[BEGIN Data provided]

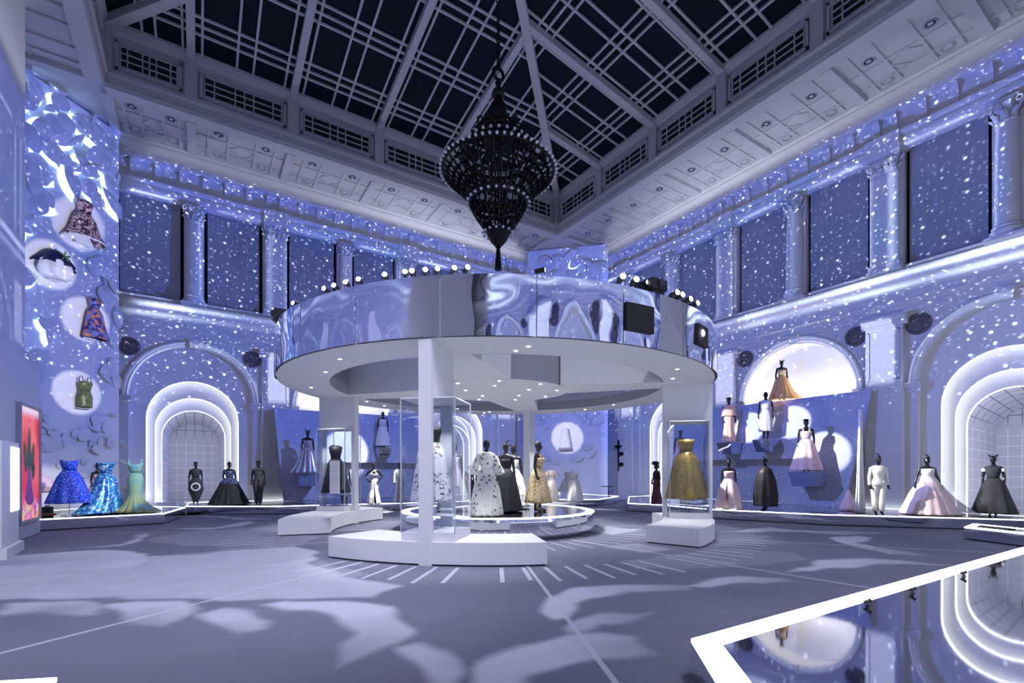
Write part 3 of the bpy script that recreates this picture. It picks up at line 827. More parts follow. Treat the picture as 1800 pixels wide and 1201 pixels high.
for (x, y, sx_, sy_) in ((XB - WB, YA - WA, -1, -1), (XC + WB, YA - WA, 1, -1), (XB - WB, YD + WA, -1, 1), (XC + WB, YD + WA, 1, 1)):
    h = min(OX, OY) / 2
    p, q = Vector((x, y, SZ0)), Vector((x + sx_ * h, y + sy_ * h, SZ0 + SLO * h))
    t = q - p; n = Vector((-t.y, t.x, 0)).normalized() * 0.16; z = Vector((0, 0, 0.3))
    MB().add([p + n, p - n, q - n, q + n, p + n - z, p - n - z, q - n - z, q + n - z],
             [(0, 1, 2, 3), (7, 6, 5, 4), (0, 4, 5, 1), (1, 5, 6, 2), (2, 6, 7, 3), (3, 7, 4, 0)]).build('hip_rafter', M_MUNT, sky)
# ------------------------------------------------------------------ ring canopy
FINS = [R(a) - (PI / 2 - TH) for a in (-101, -12.5, 78, 166.5)]      # camera-frame angles turned to the room frame
M_SOFF = plain('matt_white_soffit', (0.82, 0.82, 0.84), 0.7, var=0.03)
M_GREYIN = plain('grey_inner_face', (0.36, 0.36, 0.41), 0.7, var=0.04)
M_MIRR = mirror('rippled_mirror_steel', (0.86, 0.88, 0.94), 0.02, 0.07, 1.0, 0.5)
ringc = tag(empty('ring_canopy', (RX, RY, 0)), 'big round white canopy clad in rippled mirror panels, on four fins', 'canopy')
b = MB().lathe([(RI, RZ0), (RO, RZ0), (RO - 0.03, RZ0 + 0.03), (RO - 0.03, RZ1 - 0.03), (RI + 0.03, RZ1 - 0.03), (RI + 0.03, RZ0 + 0.03), (RI, RZ0)], 120, cap=False)
b.build('ring_soffit', M_SOFF, ringc)
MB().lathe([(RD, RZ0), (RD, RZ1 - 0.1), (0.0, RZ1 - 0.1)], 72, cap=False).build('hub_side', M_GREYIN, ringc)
MB().lathe([(0.0, RZ0 + 0.001), (RD, RZ0 + 0.001)], 72, cap=False).build('hub_soffit', M_SOFF, ringc)
for k, a in enumerate(FINS):
    ca, sa = math.cos(a), math.sin(a)
    def L2(r, w): return (r * ca - w * sa, r * sa + w * ca)
    pts = [L2(RD - 0.1, -0.75), L2(RI + 0.04, -0.45), L2(RI + 0.04, 0.45), L2(RD - 0.1, 0.75)]
    MB().prism(pts, RZ0 + 0.003, RZ1 - 0.12).build('spoke', M_SOFF if k == 0 else M_SOFF, ringc)
    fin = MB().prism([L2(RI + 0.02, -0.115), L2(RO - 0.01, -0.115), L2(RO - 0.01, 0.115), L2(RI + 0.02, 0.115)], 2.96, RZ0 - 0.001).build('fin_header', M_WHITE, ringc)
    MB().prism([L2(RO - 0.10, -0.117), L2(RO + 0.015, -0.117), L2(RO + 0.015, 0.117), L2(RO - 0.10, 0.117)], 0.0, RZ0 - 0.002).build('fin_post', M_WHITE, ringc)
    MB().prism([L2(RI - 0.015, -0.117), L2(RI + 0.10, -0.117), L2(RI + 0.10, 0.117), L2(RI - 0.015, 0.117)], 0.0, RZ0 - 0.002).build('fin_post', M_WHITE, ringc)
def arc_panel(r0, r1, a0, a1, z0, z1, n=8):
    m = MB()
    pts = [(r1 * math.cos(a0 + (a1 - a0) * i / n), r1 * math.sin(a0 + (a1 - a0) * i / n)) for i in range(n + 1)]
    pin = [(r0 * math.cos(a0 + (a1 - a0) * i / n), r0 * math.sin(a0 + (a1 - a0) * i / n)) for i in range(n + 1)]
    return m.prism(pts + pin[::-1], z0, z1)
NP = 22
rnd = random.Random(3)
for k in range(NP):
    a0 = 2 * PI * k / NP; a1 = 2 * PI * (k + 1) / NP - 0.003
    # each sheet bows slightly on its own
    m = MB(); n = 12; bow = rnd.uniform(-0.035, 0.05); lean = rnd.uniform(-0.02, 0.02)
    for j, zz in enumerate((RZ0 + 0.012, (RZ0 + RZ1) / 2, RZ1)):
        for i in range(n + 1):
            t = i / n; a = a0 + (a1 - a0) * t
            r = RO + 0.004 + bow * math.sin(PI * t) * 0.5 + lean * (j - 1) * 0.5 + 0.03
            m.v.append((r * math.cos(a), r * math.sin(a), zz))
    for j in range(2):
        for i in range(n): m.f.append((j * (n + 1) + i, j * (n + 1) + i + 1, (j + 1) * (n + 1) + i + 1, (j + 1) * (n + 1) + i))
    o = m.build('mirror_panel', M_MIRR, ringc, True, fix=False)
    if k == 0: o['label'] = 'rippled mirror sheet'
for k in range(16):
    a0 = 2 * PI * k / 16; a1 = 2 * PI * (k + 1) / 16 - 0.003
    m = MB(); n = 8
    for zz in (RZ0 + 0.3, RZ1):
        for i in range(n + 1):
            a = a0 + (a1 - a0) * i / n; m.v.append(((RI - 0.004) * math.cos(a), (RI - 0.004) * math.sin(a), zz))
    for i in range(n): m.f.append((i, i + 1, n + 2 + i, n + 1 + i))
    m.build('inner_mirror_panel', M_MIRR, ringc, True, fix=False)
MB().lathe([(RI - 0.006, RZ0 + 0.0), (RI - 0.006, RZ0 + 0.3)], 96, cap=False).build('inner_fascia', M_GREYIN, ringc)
# small recessed lamps under the canopy
DOT = MB().lathe([(0.0, 0.0), (0.035, 0.0)], 12, cap=False).mesh('recessed_lamp')
dots = []
for k in range(8): dots.append((5.2, 2 * PI * k / 8 + 0.35))
for k in range(6): dots.append((4.85, 2 * PI * k / 6 + 0.05))
for k in range(9): dots.append((1.7, 2 * PI * k / 9))
for k in range(5): dots.append((0.95, 2 * PI * k / 5 + 0.3))
for r, a in dots:
    put('recessed_lamp', DOT, M_DOT, ringc, loc=(r * math.cos(a), r * math.sin(a), RZ0 - 0.004), rot=(PI, 0, 0))
# projector windows in the mirror band
def ring_ang(px, r=RO):
    """angle on the near side of the ring (radius r) for a picture column"""
    d = Vector(ray(px)).normalized(); c_ = Vector((RX, RY)); bq = d.dot(c_)
    disc = bq * bq - (c_.dot(c_) - r * r)
    t = bq - math.sqrt(max(disc, 0)); p = d * t - c_
    return math.atan2(p.y, p.x)
for x0, x1, za, zb in ((1099, 1147, 4.22, 4.72), (1224, 1241, 4.3, 4.72)):
    a0, a1 = ring_ang(x0, RO + 0.04), ring_ang(x1, RO + 0.04)
    a0, a1 = min(a0, a1), max(a0, a1)
    arc_panel(RO + 0.0, RO + 0.085, a0, a1, za, zb, 6).build('projector_window', M_BLACK, ringc)
aw = ring_ang(1232, RO + 0.05)
put('projector_lens', MB().lathe([(0, 0.02), (0.05, 0.015), (0.07, 0.0)], 16, cap=False).mesh('projector_lens'), glow('projector_lens', (0.75, 0.85, 1.0), 18), ringc, True,
    loc=((RO + 0.10) * math.cos(aw), (RO + 0.10) * math.sin(aw), 4.55), rot=(0, PI / 2, aw))
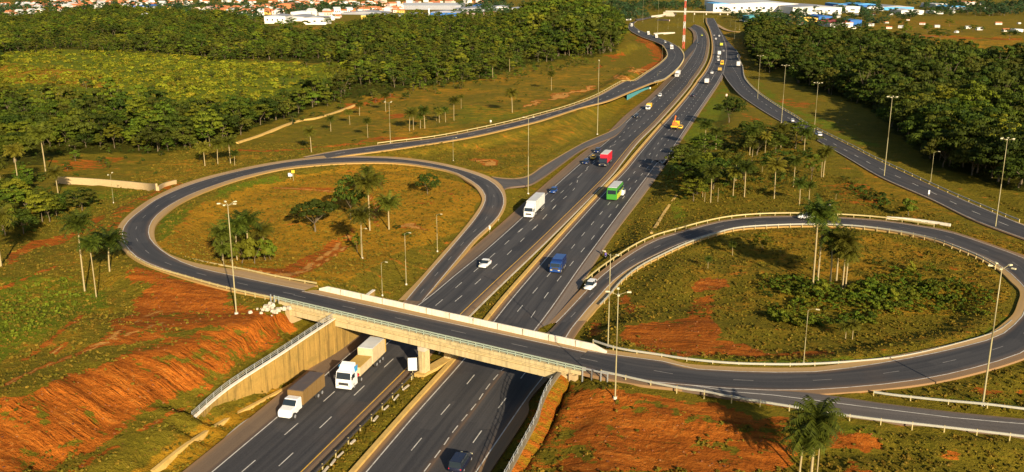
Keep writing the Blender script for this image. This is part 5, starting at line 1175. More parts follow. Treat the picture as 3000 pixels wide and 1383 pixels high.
mast('E 310,1045', 99, 'lamp post in the left island closest to the bridge parapet'); mast('E 490,962', 152, 'tall lamp post in the left island, second from the bridge'); mast('E 725,712', 108, 'lamp post in the left island beside the ramp, third from the bridge')
mast('E 160,765', 86, 'lamp post beside the leaning palm in the left island'); mast('E 1410,275', 214, 'tall lamp post on the grass between loop bend and white lorry', 2, .16)
mast('S 1328,472', 64, 'short lamp post above the top of the left loop'); mast('S 1750,394', 200, 'tall lamp post on the wedge of grass between slip road and highway', 2, .16)
mast('C 565,752', 114, 'thin lamp mast at the upper start of the northeast slip road', 3, .13); mast('C 745,928', 150, 'lamp mast by the northeast slip road above the grove', 4, .14); mast('C 990,1020', 136, 'lamp mast by the northeast slip road left of the dark tree shadow', 4, .14)
mast('F 1870,195', 80, 'low lamp post on the forest side of the northeast slip road'); mast('I 912,372', 160, 'lamp post inside the lower edge of the right loop', 1, .14)
mast('D 857,345', 76, 'wooden looking post with a cross arm below the long concrete wall', 2, .11); mast('B 2385,640', 34, 'small lamp post at the tip between slip road and highway')
mast('B 1485,475', 28, 'small post in front of the tall forest')
for t, h in (('u 410,320', 65), ('u 625,480', 97), ('u 1750,430', 24), ('u 1815,430', 24), ('u 1680,385', 16), ('u 1145,320', 38), ('u 1290,320', 56), ('u 150,270', 22), ('u 290,290', 24), ('u 690,860', 40), ('u 780,420', 20), ('u 920,400', 24), ('u 1740,560', 28)):
    mast(t, h, 'thin far lamp post around the distant interchange', 1, .12, 'lamp posts around the distant interchange')
# ---------------------------------------------------------------- red and white lattice mast
p = T('u 1000,705'); rt = empty('lattice_mast', tuple(p)); tag(rt, 'tall red and white lattice mast beside the distant slip roads', 'mast')
hh = 72
for k in range(12):
    z0, z1 = hh*k/12-(.5 if k == 0 else 0), hh*(k+1)/12; w0, w1 = .85*(1-.5*k/12), .85*(1-.5*(k+1)/12); mb = MB()
    for sx, sy in ((1, 1), (1, -1), (-1, -1), (-1, 1)): mb.tube((sx*w0, sy*w0, z0), (sx*w1, sy*w1, z1), .15, .14, 5)
    for (ax_, ay_), (bx_, by_) in (((1, 1), (1, -1)), ((1, -1), (-1, -1)), ((-1, -1), (-1, 1)), ((-1, 1), (1, 1))):
        mb.tube((ax_*w0, ay_*w0, z0), (bx_*w1, by_*w1, z1), .1, n=4); mb.tube((bx_*w0, by_*w0, z0), (ax_*w1, ay_*w1, z1), .1, n=4); mb.tube((ax_*w1, ay_*w1, z1), (bx_*w1, by_*w1, z1), .1, n=4)
    mb.build('mast_section', M['mast_red'] if k % 2 == 0 else M['white_box'], rt)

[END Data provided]

Task directions: Take the records from their first line through the line containing "0.84), 0.7, var=0.03)" and please return exactly those lines, both ends included, minus the pictures.

Exercise answer:
Write part 3 of the bpy script that recreates this picture. It picks up at line 827. More parts follow. Treat the picture as 1800 pixels wide and 1201 pixels high.
for (x, y, sx_, sy_) in ((XB - WB, YA - WA, -1, -1), (XC + WB, YA - WA, 1, -1), (XB - WB, YD + WA, -1, 1), (XC + WB, YD + WA, 1, 1)):
    h = min(OX, OY) / 2
    p, q = Vector((x, y, SZ0)), Vector((x + sx_ * h, y + sy_ * h, SZ0 + SLO * h))
    t = q - p; n = Vector((-t.y, t.x, 0)).normalized() * 0.16; z = Vector((0, 0, 0.3))
    MB().add([p + n, p - n, q - n, q + n, p + n - z, p - n - z, q - n - z, q + n - z],
             [(0, 1, 2, 3), (7, 6, 5, 4), (0, 4, 5, 1), (1, 5, 6, 2), (2, 6, 7, 3), (3, 7, 4, 0)]).build('hip_rafter', M_MUNT, sky)
# ------------------------------------------------------------------ ring canopy
FINS = [R(a) - (PI / 2 - TH) for a in (-101, -12.5, 78, 166.5)]      # camera-frame angles turned to the room frame
M_SOFF = plain('matt_white_soffit', (0.82, 0.82, 0.84), 0.7, var=0.03)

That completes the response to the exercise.